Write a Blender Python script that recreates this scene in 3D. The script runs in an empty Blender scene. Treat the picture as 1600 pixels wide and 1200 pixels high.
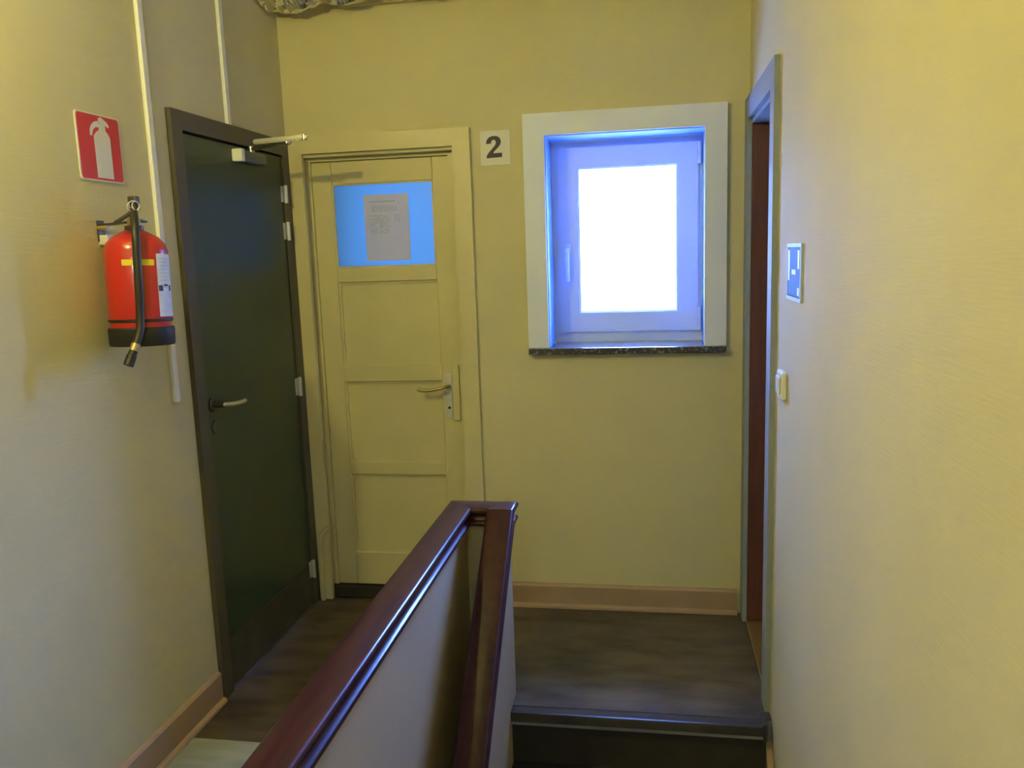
import bpy, bmesh, math, random
from mathutils import Vector, Matrix, noise
random.seed(4)
S = bpy.context.scene
COL = S.collection
# ------------------------------------------------------------------ camera
cam_data = bpy.data.cameras.new('camera'); cam = bpy.data.objects.new('camera', cam_data)
COL.objects.link(cam); S.camera = cam
cam_data.sensor_width = 36; cam_data.lens = 1290/1600*36; cam_data.clip_start = .02
d = Vector((215, -212, 1290)).normalized()
v = Vector((275, 8100, 1290)); v = (v - d*v.dot(d)).normalized()
x = v.cross(d).normalized()
Rm = Matrix((x, d, -v))                       # rows: world axes in lens coordinates
right, up, back = Rm.col[0], -Rm.col[1], -Rm.col[2]
M = Matrix.Identity(4)
for i in range(3):
    M[i][0], M[i][1], M[i][2] = right[i], up[i], back[i]
M.translation = (0, 0, 1.54)
cam.matrix_world = M
# ------------------------------------------------------------------ world, lights, exposure
SKY = (.13, .27, 1.0); SKY_STRENGTH = 70.0
GROUND = (.40, .60, 1.0); GROUND_STRENGTH = 9.0
LAMP_COL = (1.0, .88, .30); LAMP_STRENGTH = 720.0
LAMP2_COL = (.85, 1.0, .80); LAMP2_STRENGTH = 27.0
BACK_ROOM_POWER = 19.5
LAMP_POS = (-1.34, 1.05, 2.34, .025)
S.view_settings.view_transform = 'Standard'; S.view_settings.look = 'None'
S.view_settings.gamma = 1; S.view_settings.use_curve_mapping = False
S.view_settings.exposure = 1.4
W = bpy.data.worlds.new('overcast_sky'); S.world = W; W.use_nodes = True
nt = W.node_tree; nt.nodes.clear()
wo = nt.nodes.new('ShaderNodeOutputWorld')
bg1 = nt.nodes.new('ShaderNodeBackground'); bg1.inputs[0].default_value = (*SKY, 1); bg1.inputs[1].default_value = SKY_STRENGTH
bg2 = nt.nodes.new('ShaderNodeBackground'); bg2.inputs[0].default_value = (*GROUND, 1); bg2.inputs[1].default_value = GROUND_STRENGTH
tc = nt.nodes.new('ShaderNodeTexCoord'); sp = nt.nodes.new('ShaderNodeSeparateXYZ')
mr = nt.nodes.new('ShaderNodeMapRange'); mr.inputs['From Min'].default_value = -.02; mr.inputs['From Max'].default_value = .25
mx = nt.nodes.new('ShaderNodeMixShader')
nt.links.new(tc.outputs['Generated'], sp.inputs[0]); nt.links.new(sp.outputs[2], mr.inputs[0])
nt.links.new(mr.outputs[0], mx.inputs[0]); nt.links.new(bg2.outputs[0], mx.inputs[1]); nt.links.new(bg1.outputs[0], mx.inputs[2])
nt.links.new(mx.outputs[0], wo.inputs[0])
def area(name, loc, rot, sx, sy, col, power, portal=False):
    l = bpy.data.lights.new(name, 'AREA'); l.shape = 'RECTANGLE'; l.size = sx; l.size_y = sy
    l.color = col; l.energy = power
    if portal: l.cycles.is_portal = True
    o = bpy.data.objects.new(name, l); COL.objects.link(o); o.location = loc; o.rotation_euler = rot
    return o
area('window_portal', (-.09, 3.80, 1.58), (-math.pi/2, 0, 0), .62, .86, (1, 1, 1), 1, True)
# daylight from the window of the small room behind the cream door
area('back_room_daylight', (-1.9, 4.25, 1.7), (0, -math.pi/2, 0), .7, .6, (.24, .48, 1.0), BACK_ROOM_POWER)

# ------------------------------------------------------------------ materials
def mat(name, col, rough=.6, metal=0, col2=None, scale=8, stretch=(1, 1, 1), bump=0, bscale=60, bstretch=(1, 1, 1), coat=0, spec=.5, detail=5, lo=.35, hi=.65):
    m = bpy.data.materials.new(name); m.use_nodes = True
    n = m.node_tree.nodes; L = m.node_tree.links; b = n['Principled BSDF']
    b.inputs['Base Color'].default_value = (*col, 1); b.inputs['Roughness'].default_value = rough
    b.inputs['Metallic'].default_value = metal; b.inputs['Coat Weight'].default_value = coat
    b.inputs['Coat Roughness'].default_value = .12
    b.inputs['Specular IOR Level'].default_value = spec
    t = n.new('ShaderNodeNewGeometry')
    def noi(sc, st):
        mp = n.new('ShaderNodeMapping'); mp.inputs['Scale'].default_value = st
        q = n.new('ShaderNodeTexNoise'); q.inputs['Scale'].default_value = sc; q.inputs['Detail'].default_value = detail
        L.new(t.outputs['Position'], mp.inputs[0]); L.new(mp.outputs[0], q.inputs['Vector']); return q
    if col2:
        q = noi(scale, stretch); r = n.new('ShaderNodeValToRGB')
        r.color_ramp.elements[0].position = lo; r.color_ramp.elements[1].position = hi
        r.color_ramp.elements[0].color = (*col, 1); r.color_ramp.elements[1].color = (*col2, 1)
        L.new(q.outputs[0], r.inputs[0]); L.new(r.outputs[0], b.inputs['Base Color'])
    if bump:
        q = noi(bscale, bstretch); u = n.new('ShaderNodeBump'); u.inputs['Strength'].default_value = bump; u.inputs['Distance'].default_value = .004
        L.new(q.outputs[0], u.inputs['Height']); L.new(u.outputs[0], b.inputs['Normal'])
    return m
WALLC = (.62, .56, .33); WALLC2 = (.66, .60, .37)
m_wall = mat('ribbed_cream_wallpaper', WALLC, .75, col2=WALLC2, scale=1.5, bump=.13, bscale=3, bstretch=(5, 5, 80), spec=.06)
m_plaster = mat('parapet_plaster', (.46, .37, .22), .6, col2=(.50, .41, .25), scale=2, bump=.1, bscale=40)
m_ceil = mat('ceiling_white', (.72, .70, .62), .8, bump=.05)
m_cream = mat('cream_gloss_paint', (.66, .59, .33), .42, col2=(.61, .54, .30), scale=3, bump=.05, bscale=30)
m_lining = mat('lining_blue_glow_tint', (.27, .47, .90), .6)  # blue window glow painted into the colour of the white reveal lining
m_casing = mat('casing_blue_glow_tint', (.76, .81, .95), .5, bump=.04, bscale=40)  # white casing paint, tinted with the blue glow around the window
m_white = mat('white_paint', (.80, .80, .78), .45, bump=.04, bscale=40)
m_pvc = mat('pvc_blue_glow_tint', (.60, .74, .97), .35)  # white frame and sash; the blue lens glow is put into their colour
m_gframe = mat('olive_brown_frame_paint', (.075, .064, .045), .5, col2=(.09, .075, .052), scale=5, bump=.05)
m_green = mat('dark_green_door_paint', (.022, .042, .022), .34, col2=(.028, .050, .030), scale=3, bump=.05, bscale=20)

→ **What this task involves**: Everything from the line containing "(.76, .81, .95), .5, bump=.04, bscale=40)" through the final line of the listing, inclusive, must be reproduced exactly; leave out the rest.

→ **The completed task**:
m_casing = mat('casing_blue_glow_tint', (.76, .81, .95), .5, bump=.04, bscale=40)  # white casing paint, tinted with the blue glow around the window
m_white = mat('white_paint', (.80, .80, .78), .45, bump=.04, bscale=40)
m_pvc = mat('pvc_blue_glow_tint', (.60, .74, .97), .35)  # white frame and sash; the blue lens glow is put into their colour
m_gframe = mat('olive_brown_frame_paint', (.075, .064, .045), .5, col2=(.09, .075, .052), scale=5, bump=.05)
m_green = mat('dark_green_door_paint', (.022, .042, .022), .34, col2=(.028, .050, .030), scale=3, bump=.05, bscale=20)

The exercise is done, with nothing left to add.